Given exercise: Retype the lines beneath this one, from the first through the line containing "walk('grey boardwalk with". Pictures are left out.

□ □ □ □

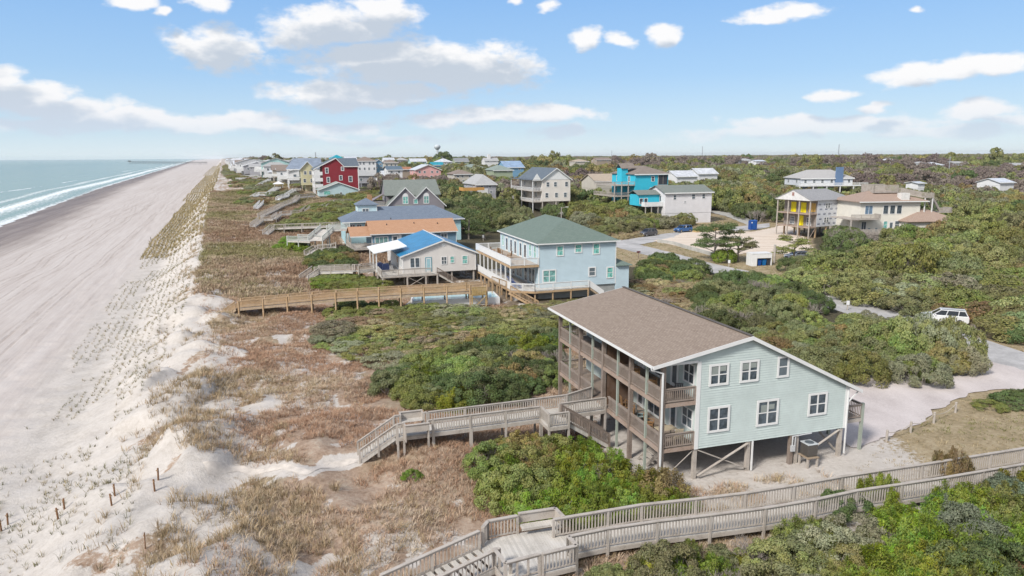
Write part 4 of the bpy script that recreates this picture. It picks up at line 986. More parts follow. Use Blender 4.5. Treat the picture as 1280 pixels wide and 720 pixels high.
m = MB(); m.beam((.3,-1.8,.3),(3.2,-1.8,1.9),.05,.14,(0,1,0)); m.beam((3.2,-1.86,.3),(.3,-1.86,1.9),.05,.14,(0,1,0)); m.build('cross_brace', GREYW, bh)
cn = thing('canopy', 'flat white canopy over the grey deck of the blue roofed house', 'canopy', W2(BL_, BR_, 0, 0, 2.17), BR_)
m = MB(); m.prism([(-4.1,2.2,2.95),(-4.1,11.1,2.95),(1.1,11.1,3.85),(1.1,2.2,3.85)], (0,0,.14)); m.build('roof', paint('bright_white_membrane', (.85,.85,.85), .5, .02), cn)
for u, v in ((-3.7,2.6),(-3.7,10.7),(-3.7,6.6)): m = MB(); m.box(u-.08,u+.08,v-.08,v+.08,0,2.98); m.build('post', WHITE, cn)
for i, (u, v, w) in enumerate([(-2.9,4.6,.9),(-2.2,3.1,1.0)]):
    g = thing('covered_grill', ['dark blue covered grill farther back on the grey deck','dark blue covered grill nearer the camera on the grey deck'][i], 'grill', W2(BL_, BR_, u, v, 2.17), BR_)
    m = MB(); m.prism([(-w/2,-.35,0),(w/2,-.35,0),(w/2+.1,-.35,.9),(w/2-.1,-.3,1.2),(-w/2+.1,-.3,1.2),(-w/2-.1,-.35,.9)], (0,.7,0)); m.build('cover', paint('navy_cover', (.02,.035,.10), .6), g, bevel=.05)
for i, (u, v) in enumerate([(-1.6,1.2),(-2.3,6.8),(-1.2,7.4)]):
    chair(['grey chair at the front of the deck below the white canopy','grey chair under the white canopy beside the far railing','grey chair under the white canopy by the house wall'][i], W2(BL_, BR_, u, v, 2.175), BR_+i*2, paint('grey_chair', (.35,.34,.33), .6), 'deck_chair')
walk('grey boardwalk with stairs leading seaward from the blue roofed house', [P3(380,351,.7), P3(396,340,1.6), P3(436,338.5,1.9), P3(446,339,2.0), P3(470,336,2.1)], 1.7, None, GREYW, GREYD, .95, 2.6)

# ================================================================== orange roofed house
OL, OR_ = (-27.6, 139.6, 0), R(19.1)
SLB = siding('slate_blue_lap_wall', (.16, .27, .36), .2)
oh = thing('beach_house', 'slate blue house with bright orange shingle roof behind the blue metal roof', 'house', OL, OR_)
fp(OL, OR_, -5.5, 18, -1, 9); lgo = local_ground(OL, OR_)
box_wall(oh, 0, 17.2, 0, 8.1, 2.4, 5.08, SLB, ('x', 4.05, 7.2), corner=WHITE)
ORS = shingle('orange_shingles', (.46, .26, .155), (.54, .325, .21), .5, .25, .02)
m = MB(); gable_roof(m, -.4, 17.5, -.5, 8.6, 5.05, 7.35, .14, 'x'); m.build('roof', ORS, oh)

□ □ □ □

Answer to this task:
Write part 4 of the bpy script that recreates this picture. It picks up at line 986. More parts follow. Use Blender 4.5. Treat the picture as 1280 pixels wide and 720 pixels high.
m = MB(); m.beam((.3,-1.8,.3),(3.2,-1.8,1.9),.05,.14,(0,1,0)); m.beam((3.2,-1.86,.3),(.3,-1.86,1.9),.05,.14,(0,1,0)); m.build('cross_brace', GREYW, bh)
cn = thing('canopy', 'flat white canopy over the grey deck of the blue roofed house', 'canopy', W2(BL_, BR_, 0, 0, 2.17), BR_)
m = MB(); m.prism([(-4.1,2.2,2.95),(-4.1,11.1,2.95),(1.1,11.1,3.85),(1.1,2.2,3.85)], (0,0,.14)); m.build('roof', paint('bright_white_membrane', (.85,.85,.85), .5, .02), cn)
for u, v in ((-3.7,2.6),(-3.7,10.7),(-3.7,6.6)): m = MB(); m.box(u-.08,u+.08,v-.08,v+.08,0,2.98); m.build('post', WHITE, cn)
for i, (u, v, w) in enumerate([(-2.9,4.6,.9),(-2.2,3.1,1.0)]):
    g = thing('covered_grill', ['dark blue covered grill farther back on the grey deck','dark blue covered grill nearer the camera on the grey deck'][i], 'grill', W2(BL_, BR_, u, v, 2.17), BR_)
    m = MB(); m.prism([(-w/2,-.35,0),(w/2,-.35,0),(w/2+.1,-.35,.9),(w/2-.1,-.3,1.2),(-w/2+.1,-.3,1.2),(-w/2-.1,-.35,.9)], (0,.7,0)); m.build('cover', paint('navy_cover', (.02,.035,.10), .6), g, bevel=.05)
for i, (u, v) in enumerate([(-1.6,1.2),(-2.3,6.8),(-1.2,7.4)]):
    chair(['grey chair at the front of the deck below the white canopy','grey chair under the white canopy beside the far railing','grey chair under the white canopy by the house wall'][i], W2(BL_, BR_, u, v, 2.175), BR_+i*2, paint('grey_chair', (.35,.34,.33), .6), 'deck_chair')
walk('grey boardwalk with stairs leading seaward from the blue roofed house', [P3(380,351,.7), P3(396,340,1.6), P3(436,338.5,1.9), P3(446,339,2.0), P3(470,336,2.1)], 1.7, None, GREYW, GREYD, .95, 2.6)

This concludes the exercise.